DIRECTIONS FOR THIS TASK:
Leave out the pictures and repeat the rest of the material exactly.

DATA EXTRACT:
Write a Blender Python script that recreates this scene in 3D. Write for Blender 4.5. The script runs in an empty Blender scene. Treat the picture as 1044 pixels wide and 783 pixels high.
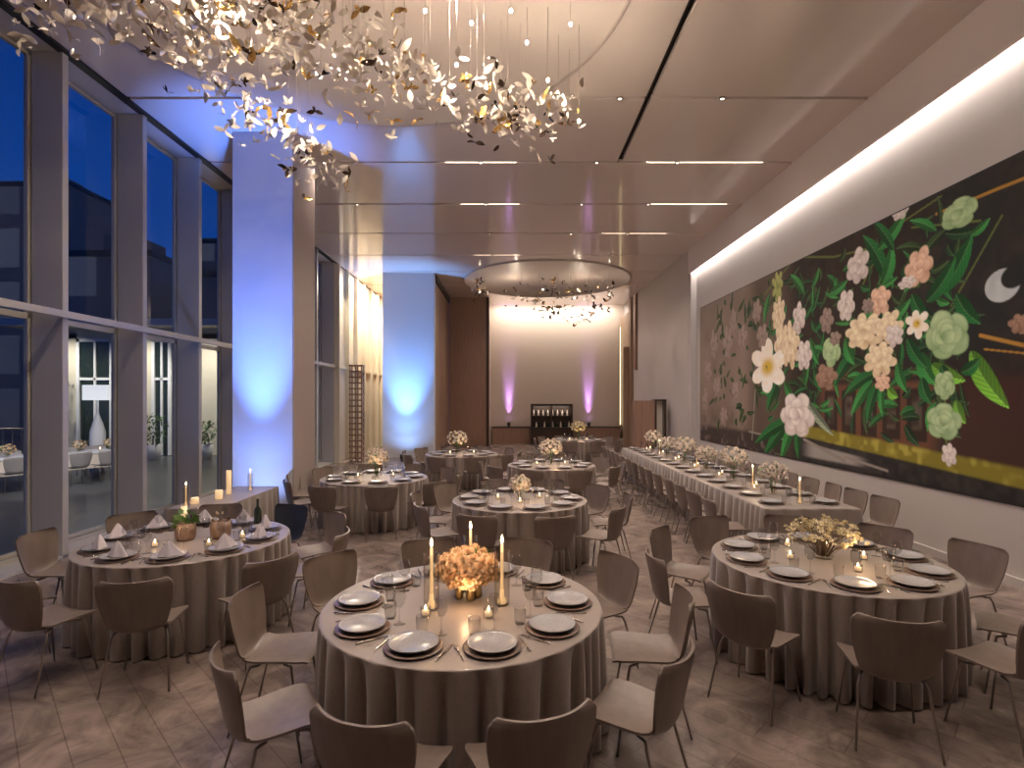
import bpy, bmesh, math, random
import numpy as np
from mathutils import Vector, Matrix
PI = math.pi
SC = bpy.context.scene
C = SC.collection
R = random.Random(7)

# ------------------------------------------------------------ camera, world, lights
CAM_H = 2.13
cd = bpy.data.cameras.new('camera'); cam = bpy.data.objects.new('camera', cd); C.objects.link(cam)
cam.location = (0, 0, CAM_H); cam.rotation_euler = (PI/2, 0, 0)
cd.sensor_width = 36; cd.lens = 555/1044*36; cd.shift_x = 0.001; cd.shift_y = 16.5/1044
cd.clip_start = .05; cd.clip_end = 400
SC.camera = cam
SC.view_settings.view_transform = 'Standard'; SC.view_settings.look = 'None'
SC.view_settings.gamma = 1; SC.view_settings.use_curve_mapping = False
SC.view_settings.exposure = 0.8
SC.cycles.use_denoising = True
SC.cycles.max_bounces = 8; SC.cycles.diffuse_bounces = 4; SC.cycles.glossy_bounces = 4
SC.cycles.transmission_bounces = 6; SC.cycles.transparent_max_bounces = 16
SC.cycles.sample_clamp_indirect = 4.0
SC.cycles.caustics_reflective = False; SC.cycles.caustics_refractive = False

w = bpy.data.worlds.new('dusk'); SC.world = w; w.use_nodes = True
nt = w.node_tree; nt.nodes.clear()
tc = nt.nodes.new('ShaderNodeTexCoord'); sp = nt.nodes.new('ShaderNodeSeparateXYZ')
cr = nt.nodes.new('ShaderNodeValToRGB'); bg = nt.nodes.new('ShaderNodeBackground'); ow = nt.nodes.new('ShaderNodeOutputWorld')
nt.links.new(tc.outputs['Generated'], sp.inputs[0]); nt.links.new(sp.outputs['Z'], cr.inputs[0])
cr.color_ramp.elements[0].position = 0.0; cr.color_ramp.elements[0].color = (.006, .045, .20, 1)
cr.color_ramp.elements[1].position = .7; cr.color_ramp.elements[1].color = (.001, .008, .06, 1)
e = cr.color_ramp.elements.new(.35); e.color = (.001, .028, .16, 1)
nt.links.new(cr.outputs[0], bg.inputs[0]); bg.inputs[1].default_value = 1.0
nt.links.new(bg.outputs[0], ow.inputs[0])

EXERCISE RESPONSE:
Write a Blender Python script that recreates this scene in 3D. Write for Blender 4.5. The script runs in an empty Blender scene. Treat the picture as 1044 pixels wide and 783 pixels high.
import bpy, bmesh, math, random
import numpy as np
from mathutils import Vector, Matrix
PI = math.pi
SC = bpy.context.scene
C = SC.collection
R = random.Random(7)

# ------------------------------------------------------------ camera, world, lights
CAM_H = 2.13
cd = bpy.data.cameras.new('camera'); cam = bpy.data.objects.new('camera', cd); C.objects.link(cam)
cam.location = (0, 0, CAM_H); cam.rotation_euler = (PI/2, 0, 0)
cd.sensor_width = 36; cd.lens = 555/1044*36; cd.shift_x = 0.001; cd.shift_y = 16.5/1044
cd.clip_start = .05; cd.clip_end = 400
SC.camera = cam
SC.view_settings.view_transform = 'Standard'; SC.view_settings.look = 'None'
SC.view_settings.gamma = 1; SC.view_settings.use_curve_mapping = False
SC.view_settings.exposure = 0.8
SC.cycles.use_denoising = True
SC.cycles.max_bounces = 8; SC.cycles.diffuse_bounces = 4; SC.cycles.glossy_bounces = 4
SC.cycles.transmission_bounces = 6; SC.cycles.transparent_max_bounces = 16
SC.cycles.sample_clamp_indirect = 4.0
SC.cycles.caustics_reflective = False; SC.cycles.caustics_refractive = False

w = bpy.data.worlds.new('dusk'); SC.world = w; w.use_nodes = True
nt = w.node_tree; nt.nodes.clear()
tc = nt.nodes.new('ShaderNodeTexCoord'); sp = nt.nodes.new('ShaderNodeSeparateXYZ')
cr = nt.nodes.new('ShaderNodeValToRGB'); bg = nt.nodes.new('ShaderNodeBackground'); ow = nt.nodes.new('ShaderNodeOutputWorld')
nt.links.new(tc.outputs['Generated'], sp.inputs[0]); nt.links.new(sp.outputs['Z'], cr.inputs[0])
cr.color_ramp.elements[0].position = 0.0; cr.color_ramp.elements[0].color = (.006, .045, .20, 1)
cr.color_ramp.elements[1].position = .7; cr.color_ramp.elements[1].color = (.001, .008, .06, 1)
e = cr.color_ramp.elements.new(.35); e.color = (.001, .028, .16, 1)
nt.links.new(cr.outputs[0], bg.inputs[0]); bg.inputs[1].default_value = 1.0
nt.links.new(bg.outputs[0], ow.inputs[0])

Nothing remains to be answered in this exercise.